Here is the letter that I'm sending to publishers.
I was appalled to learn that Simon & Schuster plans to delay the release of ebooks. The concept is ridicules. Why would a company want to delay revenue? Do you think that those of us who only read ebooks will rush out to purchase a paper copy of your books? I can GUARANTEE you that we will NOT. We are more likely not to read your books at all.
In 2009, I read over 300 ebooks. That means that I PURCHASED over 300 books spending almost $2000. My primary ebook reader is a Kindle but I supplement it with my iPod Touch or Blackberry storm when a book is not available in Kindle format.
My book wishlist consists primarily of not yet released books. If ebook releases are delayed, I can guarantee that I will move on to other publishers who are NOT delaying the release of their ebooks…and I won't look back. You don't want me annoyed waiting for the release of books in the format that I want to read them in.
I completely agree with Noumena, T.Anne and many others who don't want to wait to read their e-books. And it does show I'm correct in perceiving that the e-book market is quite SEPARATE from the p-book market.
WHEN will publishers understand that? There's actually a LOT of money to be made from the e-book market…
And why not conceive of giving readers of e-books a rebate on a hard paper copy of the book in case they like it so much after they've read it that they want to have it as a decorative object in their home?

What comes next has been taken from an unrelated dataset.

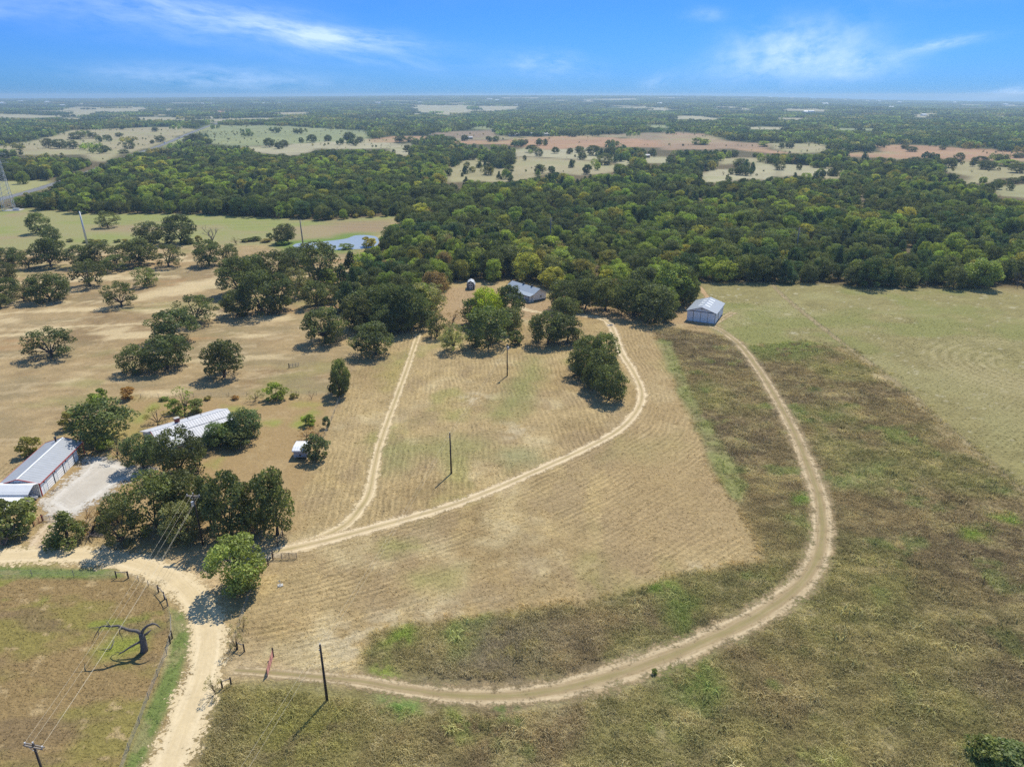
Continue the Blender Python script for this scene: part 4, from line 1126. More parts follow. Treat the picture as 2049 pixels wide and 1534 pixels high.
# ---- pond and meadow
T(7, 255, 925, 82, 858, "bush1", "ye", "yellowish bush standing in the pond's right end", "shrub", "shrub")
T(7, 120, 935, 80, 898, "bush0", "lt", "low green bush on the pond's near bank", "shrub", "shrub")
T(7, 345, 915, 60, 855, "bush2", "lt", "green reeds bush at the pond's right bank", "shrub", "shrub")
T(2, 1650, 325, 70, 290, "bush1", "lm", "bright green bush by the pond's left tip", "shrub", "shrub")
T(2, 1385, 320, 50, 268, "airy0", "gr", "small grey bush in the brush line left of the pond", "shrub", "shrub")
T(2, 1580, 300, 40, 250, "bush0", "dk", "small dark bush at the left of the pond tree", "shrub", "shrub")
for i, (x, yb, w, yt) in enumerate([(410, 305, 40, 285), (520, 310, 60, 288), (570, 310, 60, 290), (610, 308, 40, 290), (690, 308, 40, 288), (735, 308, 40, 286), (1000, 318, 70, 270), (1110, 318, 80, 285), (1165, 312, 40, 265), (1440, 305, 70, 285), (1500, 300, 70, 270), (1560, 308, 60, 285)]):
    T(2, x, yb, w, yt, "bush%d" % (i % 3), ("ok", "md", "ol")[i % 3], "low dark bush of the brush line that crosses the meadow", "shrub", "shrub", "brush line bushes across the meadow")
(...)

I agree with most everyone here. I have always purchased a large number of books (both hardcover and paperback), but decided to get a Sony reader so I wouldn't have to carry so many books when traveling. I also like the convenience of being able to download a book immediately without needing to go to the store. I have no problem with paying a higher premium for a new release ebook, but I find these publishers' decisions to delay the release of ebook high-handed, greedy, and short-sighted. I like to read books when they new and relevant…not 4 months later so this really bothers me. Therefore,I will NOT be purchasing books OF ANY FORMAT from publishers who have decided to implement this strategy.